Nos filles partent ce soir. C’est à 10 h. moins 1/4 qu’il faut les envoyer prendre. Je tâcherai de leur remettre encore pour vous un paquet; mais je veux que celui-ci parte aujourd’hui, afin que vous soyez assez bonne pour les envoyer prendre. Mlle d’Everlange ne vous a pas écrit, parce qu’elle était absente de Nîmes quand vous me demandâtes de voir l’écriture de vos futures filles. Je crois que vous trouverez ma pauvre Elisa une tige un peu délicate, mais sur laquelle on peut cueillir de belles fleurs et de beaux fruits, en la prenant du côté du coeur.

Ai-je besoin de vous recommander ces pauvres enfants?
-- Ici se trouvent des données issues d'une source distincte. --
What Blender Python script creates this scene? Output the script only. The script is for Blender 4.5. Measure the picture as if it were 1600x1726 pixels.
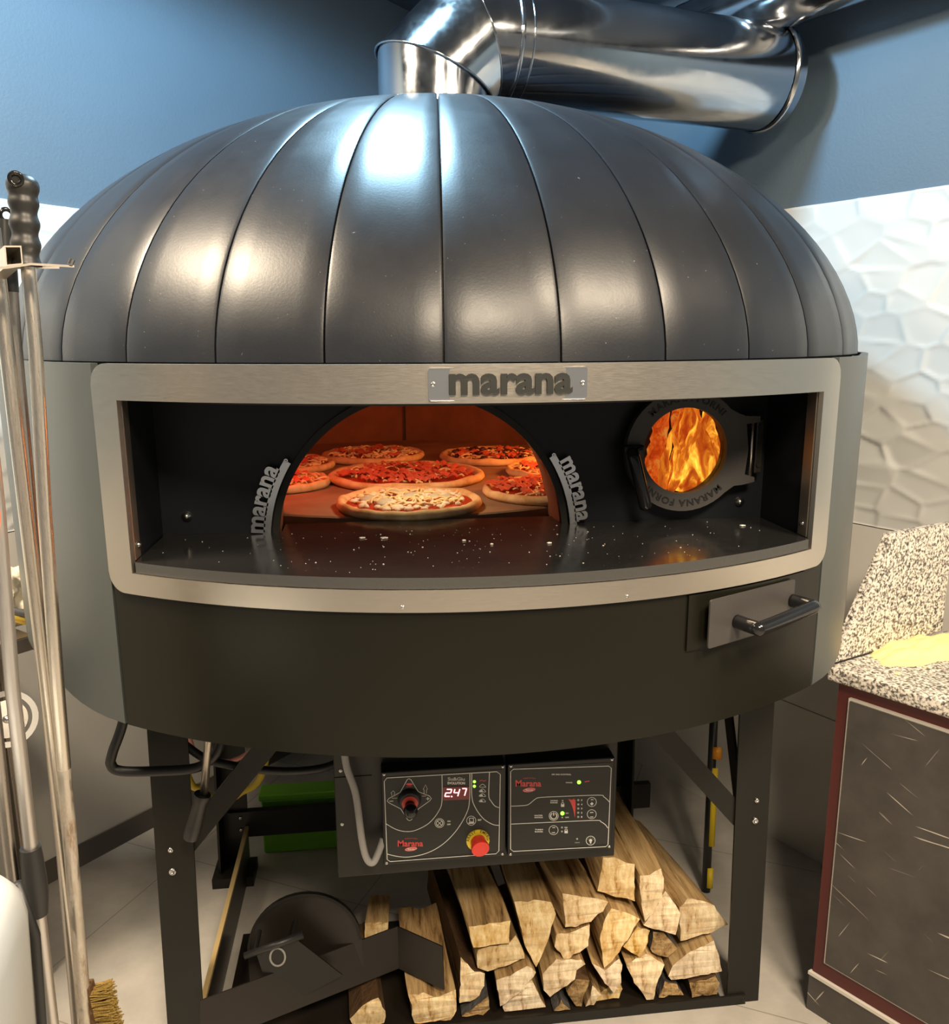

On ressemblerait assez à quelqu’un qui dirait à une mère: « Au moins, ayez bien soin de Monsieur votre fils. » Je crains quelquefois que notre genre méridional n’effraye un peu votre raison allemande, j’allais dire tudesque. Mais non, les lettres que vous leur avez adressées sont parfaites; elles en sont ravies, et si M. Gaume ne demandait jamais rien de plus inopportun, je serais toujours de son avis. Mlle Roux consent à ce que vous lui donniez le nom de Soeur ajoutée, pourvu qu’à ce nom vous ajoutiez celui de sainte. C’est la seule chose dont elle veut, dit-elle, conserver l’envie. Si ses dispositions durent, vous en serez contente.
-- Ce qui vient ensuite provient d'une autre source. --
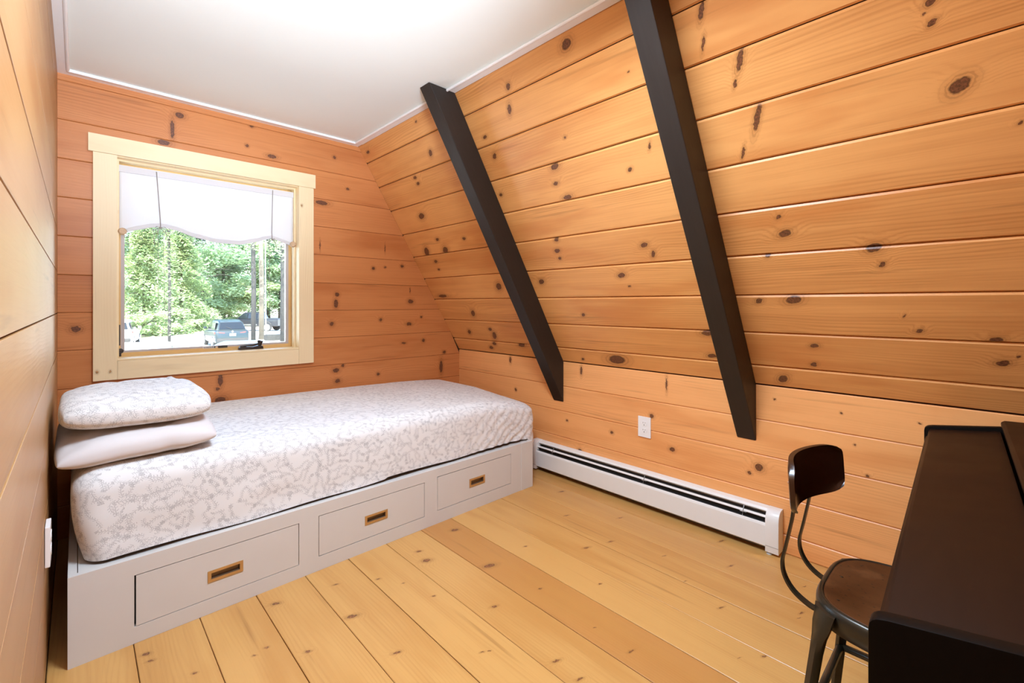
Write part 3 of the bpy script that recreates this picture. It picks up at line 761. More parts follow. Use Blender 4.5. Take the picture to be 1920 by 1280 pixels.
def uvmesh(name, vfu, mat, parent=None, loc=None):
    V, F, U = vfu
    me = bpy.data.meshes.new(name)
    o0 = Vector(loc) if loc else Vector((0, 0, 0))
    me.from_pydata([tuple(Vector(p) - o0) for p in V], [], F)
    lay = me.uv_layers.new(name='cloth')
    k = 0
    flat = [c for f in U for uv_ in f for c in uv_]
    lay.data.foreach_set('uv', flat)
    bm = bmesh.new(); bm.from_mesh(me); bmesh.ops.recalc_face_normals(bm, faces=bm.faces); bm.to_mesh(me); bm.free()
    me.polygons.foreach_set('use_smooth', [True] * len(me.polygons))
    me.materials.append(mat)
    o = bpy.data.objects.new(name, me)
    o.location = o0
    return link(o, parent)

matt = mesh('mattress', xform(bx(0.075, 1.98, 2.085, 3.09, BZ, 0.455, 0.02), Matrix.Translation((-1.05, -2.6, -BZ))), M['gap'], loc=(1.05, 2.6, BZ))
tag(matt, 'dark mattress edge showing between the floral bedspread and the white bed rail', 'mattress')

QX0, QX1, QY0, QY1 = -0.012, 2.168, 2.028, 3.118
def nz(x, y, z, s): return noise.noise(Vector((x * s, y * s, z * s)))
def spread_post(q, p):
    x, y, z = q
    k = (x - QX0) / (QX1 - QX0)
    # top sinks towards the foot, and the foot end hangs soft and round
    top = 0.600 - 0.032 * k - 0.020 * max(0, k - 0.6)
    t_ = (z - 0.29) / (0.600 - 0.29)
    z2 = 0.29 + t_ * (top - 0.29)
    fx = max(0, (x - 1.66) / (QX1 - 1.66))
    fy = max(0, min(1, (2.62 - y) / 0.55))
    z2 -= 0.070 * (fx ** 2.0) * t_ * (0.30 + 0.70 * fy)
    # hem
    hemz = 0.298 + 0.008 * nz(x, 0, 0, 3.0) + (0.006 if 0.5 < k < 0.93 else 0)
    if x > 2.085: hemz = 0.290 - 0.035 * min(1.0, (x - 2.085) / 0.05)
    if t_ < 0.25: z2 += (hemz - 0.29) * (1 - t_ / 0.25)
    # wrinkles
    wv = 0.0035 * nz(x, y, z, 7) + 0.0018 * nz(x, y, z, 19)
    wf = max(0.0, min(1.0, (2.20 - y) / 0.15)); wf = wf * wf * (3 - 2 * wf)
    g_ = max(0.0, min(1.0, (k - 0.70) / 0.15))
    d = (x * 0.75 - z * 0.65)
    dy = wf * (0.006 * nz(x, 0, z * 2.5, 5) * max(0.0, 1 - t_) ** 0.7
               + 0.010 * g_ * sin(d * 120 + 4 * nz(x, 0, z, 6)) * (0.3 + 0.7 * (1 - t_)) * (0.6 + 0.5 * nz(x, 5, z, 4))
               + 0.012 * t_ * t_)
    dx = 0.0
    if x > 2.05: dx = 0.008 * sin(y * 40 + 5 * nz(0, y, z, 4)) * (1 - t_)
    wl = max(0.0, min(1.0, (0.14 - x) / 0.15)); wl = wl * wl * (3 - 2 * wl)
    dx += wl * (0.028 * (1 - t_) ** 1.4 - 0.012 * sin(pi * min(1, max(0, t_))))
    return Vector((x + dx, y + dy, z2 + wv * (0.4 if z > 0.55 else 0.3)))
sp = uvmesh('bedspread', rbox(QX0, QX1, QY0, QY1, 0.290, 0.600, 0.075, 0.016, spread_post), M['floral'], loc=(1.07, 2.57, 0.29))
tag(sp, 'white bedspread with small grey floral vines covering the whole bed', 'bedspread')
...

Les scènes auxquelles ces pauvres enfants sont ici exposées ne sont pas croyables. C’est la fureur méridionale dans tous ses emportements, le vrai daemonium meridianum. Vous vous rappelez d’avoir vu Mlle Jarras(2). Son père, croyant que sa fille pourrait bien être du complot, est allé trouver M. Roux et s’est livré à l’accès de colère le plus violent. Le frère de Mlle d’Everlange, tout prêtre qu’il est, lui a fait subir pendant quinze jours mort et passion. Quant au second qui est chez moi, il le prend plus philosophiquement: « Puisqu’elle veut partir, dit il, bon voyage! Et si elle est renvoyée elle n’aura que ce qu’elle sera allée chercher. Je m’en console. » Comment trouvez-vous cette tendresse? Du reste, si la joie est une marque de vocation, les pauvres enfants l’ont bonne.

Mais il me faut arrêter, puisque je veux faire partir cette lettre avant midi. Je vous écrirai plus longuement tout à l’heure. Ainsi, jeudi soir, à 10 h. moins 1/4, veuillez les faire attendre à la diligence de Notre-Dame des Victoires.

Notes et post-scriptum
1. D'après une copie. Voir des extraits dans *Les origines de l'Assomption*, t. II p. 386 sq., et dans *Notes et Documents*, t. III, p. 294 sq.1. D'après une copie. Voir des extraits dans *Les origines de l'Assomption*, t. II p. 386 sq., et dans *Notes et Documents*, t. III, p. 294 sq.
2. Fille d'un médecin très dévoué aux oeuvres.